▸ DATASET SECTION:
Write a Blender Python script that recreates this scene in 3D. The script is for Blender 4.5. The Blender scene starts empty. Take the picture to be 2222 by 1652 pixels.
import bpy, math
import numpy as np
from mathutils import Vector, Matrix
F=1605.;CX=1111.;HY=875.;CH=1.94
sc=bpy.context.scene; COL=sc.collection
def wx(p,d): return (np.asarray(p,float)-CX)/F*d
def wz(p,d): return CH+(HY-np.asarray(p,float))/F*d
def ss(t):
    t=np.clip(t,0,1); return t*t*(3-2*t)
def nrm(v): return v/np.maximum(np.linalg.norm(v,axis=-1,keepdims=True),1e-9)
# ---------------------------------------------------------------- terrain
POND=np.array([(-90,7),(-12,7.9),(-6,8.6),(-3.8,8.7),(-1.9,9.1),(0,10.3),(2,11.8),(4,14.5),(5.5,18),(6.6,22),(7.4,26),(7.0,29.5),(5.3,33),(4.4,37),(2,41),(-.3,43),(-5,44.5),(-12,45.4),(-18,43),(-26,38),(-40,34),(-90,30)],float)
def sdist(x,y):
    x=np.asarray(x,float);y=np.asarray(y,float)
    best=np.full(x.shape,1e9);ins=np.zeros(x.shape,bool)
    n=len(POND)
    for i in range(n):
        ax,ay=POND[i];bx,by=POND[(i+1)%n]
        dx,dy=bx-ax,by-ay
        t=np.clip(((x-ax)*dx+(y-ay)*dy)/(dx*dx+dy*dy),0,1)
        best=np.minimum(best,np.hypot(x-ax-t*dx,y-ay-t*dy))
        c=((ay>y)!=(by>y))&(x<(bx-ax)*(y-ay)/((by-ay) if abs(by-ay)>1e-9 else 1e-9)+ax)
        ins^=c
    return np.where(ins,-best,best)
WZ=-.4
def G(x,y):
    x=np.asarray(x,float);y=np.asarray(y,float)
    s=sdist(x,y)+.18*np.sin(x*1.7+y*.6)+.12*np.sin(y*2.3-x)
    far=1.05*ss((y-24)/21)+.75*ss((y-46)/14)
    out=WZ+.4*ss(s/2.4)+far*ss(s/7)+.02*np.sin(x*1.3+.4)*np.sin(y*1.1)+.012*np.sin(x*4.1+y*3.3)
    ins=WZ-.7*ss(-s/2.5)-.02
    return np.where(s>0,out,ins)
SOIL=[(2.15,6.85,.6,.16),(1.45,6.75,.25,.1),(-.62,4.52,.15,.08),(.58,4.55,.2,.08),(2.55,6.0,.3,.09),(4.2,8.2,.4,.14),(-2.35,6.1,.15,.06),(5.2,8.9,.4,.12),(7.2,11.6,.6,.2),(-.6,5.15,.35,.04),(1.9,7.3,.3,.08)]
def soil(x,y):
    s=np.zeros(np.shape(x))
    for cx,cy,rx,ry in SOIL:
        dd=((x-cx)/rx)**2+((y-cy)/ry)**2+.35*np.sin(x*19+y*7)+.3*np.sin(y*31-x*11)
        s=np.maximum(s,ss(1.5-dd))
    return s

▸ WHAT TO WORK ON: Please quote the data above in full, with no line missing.

▸ SOLUTION TO THE EXERCISE:
Write a Blender Python script that recreates this scene in 3D. The script is for Blender 4.5. The Blender scene starts empty. Take the picture to be 2222 by 1652 pixels.
import bpy, math
import numpy as np
from mathutils import Vector, Matrix
F=1605.;CX=1111.;HY=875.;CH=1.94
sc=bpy.context.scene; COL=sc.collection
def wx(p,d): return (np.asarray(p,float)-CX)/F*d
def wz(p,d): return CH+(HY-np.asarray(p,float))/F*d
def ss(t):
    t=np.clip(t,0,1); return t*t*(3-2*t)
def nrm(v): return v/np.maximum(np.linalg.norm(v,axis=-1,keepdims=True),1e-9)
# ---------------------------------------------------------------- terrain
POND=np.array([(-90,7),(-12,7.9),(-6,8.6),(-3.8,8.7),(-1.9,9.1),(0,10.3),(2,11.8),(4,14.5),(5.5,18),(6.6,22),(7.4,26),(7.0,29.5),(5.3,33),(4.4,37),(2,41),(-.3,43),(-5,44.5),(-12,45.4),(-18,43),(-26,38),(-40,34),(-90,30)],float)
def sdist(x,y):
    x=np.asarray(x,float);y=np.asarray(y,float)
    best=np.full(x.shape,1e9);ins=np.zeros(x.shape,bool)
    n=len(POND)
    for i in range(n):
        ax,ay=POND[i];bx,by=POND[(i+1)%n]
        dx,dy=bx-ax,by-ay
        t=np.clip(((x-ax)*dx+(y-ay)*dy)/(dx*dx+dy*dy),0,1)
        best=np.minimum(best,np.hypot(x-ax-t*dx,y-ay-t*dy))
        c=((ay>y)!=(by>y))&(x<(bx-ax)*(y-ay)/((by-ay) if abs(by-ay)>1e-9 else 1e-9)+ax)
        ins^=c
    return np.where(ins,-best,best)
WZ=-.4
def G(x,y):
    x=np.asarray(x,float);y=np.asarray(y,float)
    s=sdist(x,y)+.18*np.sin(x*1.7+y*.6)+.12*np.sin(y*2.3-x)
    far=1.05*ss((y-24)/21)+.75*ss((y-46)/14)
    out=WZ+.4*ss(s/2.4)+far*ss(s/7)+.02*np.sin(x*1.3+.4)*np.sin(y*1.1)+.012*np.sin(x*4.1+y*3.3)
    ins=WZ-.7*ss(-s/2.5)-.02
    return np.where(s>0,out,ins)
SOIL=[(2.15,6.85,.6,.16),(1.45,6.75,.25,.1),(-.62,4.52,.15,.08),(.58,4.55,.2,.08),(2.55,6.0,.3,.09),(4.2,8.2,.4,.14),(-2.35,6.1,.15,.06),(5.2,8.9,.4,.12),(7.2,11.6,.6,.2),(-.6,5.15,.35,.04),(1.9,7.3,.3,.08)]
def soil(x,y):
    s=np.zeros(np.shape(x))
    for cx,cy,rx,ry in SOIL:
        dd=((x-cx)/rx)**2+((y-cy)/ry)**2+.35*np.sin(x*19+y*7)+.3*np.sin(y*31-x*11)
        s=np.maximum(s,ss(1.5-dd))
    return s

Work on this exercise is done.